At a time when the news about faculty tenure rights has been grim in many public higher education systems, recent events at one of Louisiana’s three university systems brought a welcome reminder that faculty action can be effective— even in the most challenging circumstances.
The University of Louisiana System consists of eight regional public universities that are not included in the flagship Louisiana State University System or the historically black Southern University System. Over the past few years, the UL System—which already had weaker tenure policies than the other two—has suffered more than the others from underfinancing and rapid administrative turnover, and more of its faculty members have registered complaints with the AAUP.
Last June, the system’s faculty became aware of a new policy for “Academic Program Reduction and/or Discontinuance” drafted by administrative officers.

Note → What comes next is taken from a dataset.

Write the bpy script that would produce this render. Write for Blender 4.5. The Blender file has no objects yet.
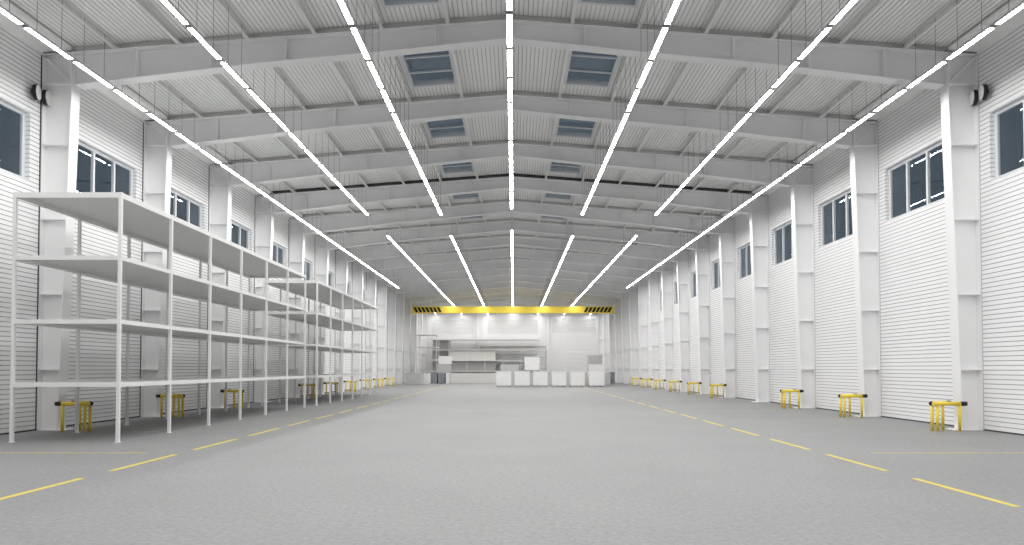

The policy would give the administration of each of the system’s institutions the authority to terminate the portion of a program that constituted a particular faculty member’s instructional load and then to terminate the instructor’s appointment without any declaration of financial exigency or evaluation of the program’s educational soundness. Moreover, a faculty member with tenure, who under existing system policy would receive a year’s notice of involuntary termination as the AAUP recommends, could suffer termination of appointment with only a semester or a quarter of notice under the new policy.
The AAUP’s national staff promptly provided AAUP and faculty senate officers in the system as well as our Louisiana state conference officers with an analysis of the proposed new policy. Faculty officers on several system campuses followed with letters of concern addressed to the local chancellor and to the system’s president and its board of supervisors. Louisiana conference president William F. Stewart, in a July 15 letter addressed to the state’s commissioner of higher education, stated that the proposed new policy represented “a repudiation of the faculty’s role in the governance of system campuses, a dilution of the meaning of financial exigency, and a trivialization of the meaning of academic tenure.” Copies of the conference’s letter went to the system’s president and board of supervisors and to the governor of Louisiana.
News that the proposed policy was on the agenda for action at a board of supervisors meeting on August 27 led to a flurry of media attention in Louisiana and beyond. Faculty members were quoted predicting that the policy would be disastrous for education, and presidents and provosts in rebuttal were predicting avoidance of further damage. On the eve of the August 27 meeting, the Chronicle of Higher Education quoted the AAUP’s Jordan Kurland as saying that the policy “can be used as a device for [university officials] to remove a person they don’t want by simply removing what that person is teaching.”
To the happy surprise of Louisiana faculty members, the UL board of supervisors on August 27 did the unexpected: it voted unanimously to defer consideration of the proposed policy. Moreover, board members expressed a wish to consult with faculty groups before any further consideration occurs. The Louisiana state conference executive committee, sending its commendations to the UL board of supervisors, said that it was especially important to the AAUP for the board to have recognized the need to take faculty viewpoints into account.